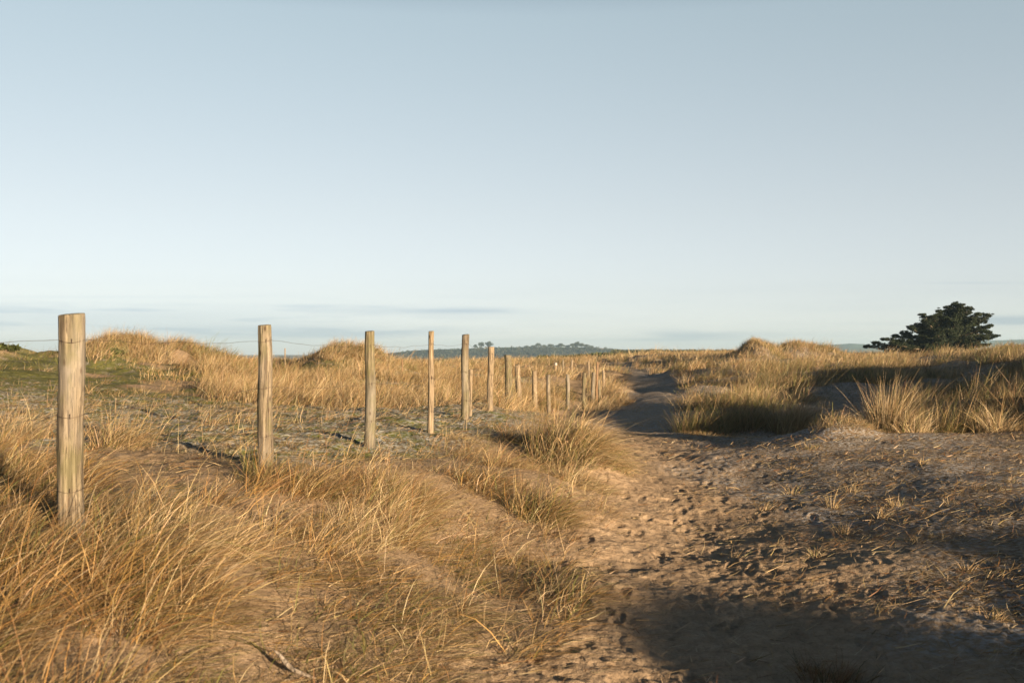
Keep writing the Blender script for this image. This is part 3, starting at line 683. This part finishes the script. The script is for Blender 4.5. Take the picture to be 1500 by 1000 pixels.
# the white painted top of one far post
# wires stapled to the posts
FR = (.118, .445, .77)
for k, lab in enumerate(('top wire of the fence strung just below the post tops', 'middle wire of the fence running half way up the posts', 'lowest fence wire running through the grass near the post feet')):
    rng = np.random.default_rng(60 + k); pts = []; prev = None
    for n_, p in enumerate(P[:8]):
        t = 1 - FR[k]; zc = p['h'] * t; R0 = p['R']
        cx = p['x'] + p['lx'] * t + R0 * .22 * math.sin(zc * 2.3 + p['ph']) + R0 * .08 * math.sin(zc * 7 + p['ph'] * 2)
        cy = p['y'] + R0 * .2 * math.sin(zc * 2.9 + p['ph'] * 1.7); z = p['zg'] + zc + rng.normal(0, .006); R = R0 * (1.07 - .08 * t) + .001
        an = np.radians(np.linspace(215, 372, 15)); arc = np.stack([cx + R * np.cos(an), cy + R * np.sin(an), z + .008 * np.sin(an * 2 + n_)], 1)
        if prev is not None:
            tt = np.linspace(0, 1, 42)[1:-1]; q = prev + (arc[0] - prev) * tt[:, None]; env = np.sin(math.pi * tt)
            q[:, 2] += -.016 * env + .012 * env ** .6 * pnoise(tt * 6 + k * 9 + prev[0] * 7, tt * 0 + .3, 7)
            q[:, 0] += .01 * env * pnoise(tt * 5 + prev[0], tt * 0 + 4.3, 8)
            pts.append(q)
        pts.append(arc); prev = arc[-1]
        if 1 <= n_ <= 6:                                              # staple straddling the strand
            a_ = math.radians(292); c = np.array([cx + R * math.cos(a_) - p['x'], cy + R * math.sin(a_) - p['y'], z - p['zg']])
            nv = np.array([math.cos(a_), math.sin(a_), 0])
            v, f = tube(np.array([c + nv * (.0045 * (1 - q_ * q_) - .003) + np.array([0, 0, .011 * q_]) for q_ in np.linspace(-1, 1, 9)]), .0015, 6)
            link('staple', mesh_np('staple', v, f, None, True, M_WIRE), p['o'])
    v, f = tube(np.concatenate(pts), .0011)
    o = link('fence_wire', mesh_np('fence_wire', v, f, None, True, M_WIRE)); tag(o, lab, 'fence wire', 'wires strung along the fence')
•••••
▶ [Short task]: Without including any picture, repeat the data exactly.

▶ [Exercise output]:
Keep writing the Blender script for this image. This is part 3, starting at line 683. This part finishes the script. The script is for Blender 4.5. Take the picture to be 1500 by 1000 pixels.
# the white painted top of one far post
# wires stapled to the posts
FR = (.118, .445, .77)
for k, lab in enumerate(('top wire of the fence strung just below the post tops', 'middle wire of the fence running half way up the posts', 'lowest fence wire running through the grass near the post feet')):
    rng = np.random.default_rng(60 + k); pts = []; prev = None
    for n_, p in enumerate(P[:8]):
        t = 1 - FR[k]; zc = p['h'] * t; R0 = p['R']
        cx = p['x'] + p['lx'] * t + R0 * .22 * math.sin(zc * 2.3 + p['ph']) + R0 * .08 * math.sin(zc * 7 + p['ph'] * 2)
        cy = p['y'] + R0 * .2 * math.sin(zc * 2.9 + p['ph'] * 1.7); z = p['zg'] + zc + rng.normal(0, .006); R = R0 * (1.07 - .08 * t) + .001
        an = np.radians(np.linspace(215, 372, 15)); arc = np.stack([cx + R * np.cos(an), cy + R * np.sin(an), z + .008 * np.sin(an * 2 + n_)], 1)
        if prev is not None:
            tt = np.linspace(0, 1, 42)[1:-1]; q = prev + (arc[0] - prev) * tt[:, None]; env = np.sin(math.pi * tt)
            q[:, 2] += -.016 * env + .012 * env ** .6 * pnoise(tt * 6 + k * 9 + prev[0] * 7, tt * 0 + .3, 7)
            q[:, 0] += .01 * env * pnoise(tt * 5 + prev[0], tt * 0 + 4.3, 8)
            pts.append(q)
        pts.append(arc); prev = arc[-1]
        if 1 <= n_ <= 6:                                              # staple straddling the strand
            a_ = math.radians(292); c = np.array([cx + R * math.cos(a_) - p['x'], cy + R * math.sin(a_) - p['y'], z - p['zg']])
            nv = np.array([math.cos(a_), math.sin(a_), 0])
            v, f = tube(np.array([c + nv * (.0045 * (1 - q_ * q_) - .003) + np.array([0, 0, .011 * q_]) for q_ in np.linspace(-1, 1, 9)]), .0015, 6)
            link('staple', mesh_np('staple', v, f, None, True, M_WIRE), p['o'])
    v, f = tube(np.concatenate(pts), .0011)
    o = link('fence_wire', mesh_np('fence_wire', v, f, None, True, M_WIRE)); tag(o, lab, 'fence wire', 'wires strung along the fence')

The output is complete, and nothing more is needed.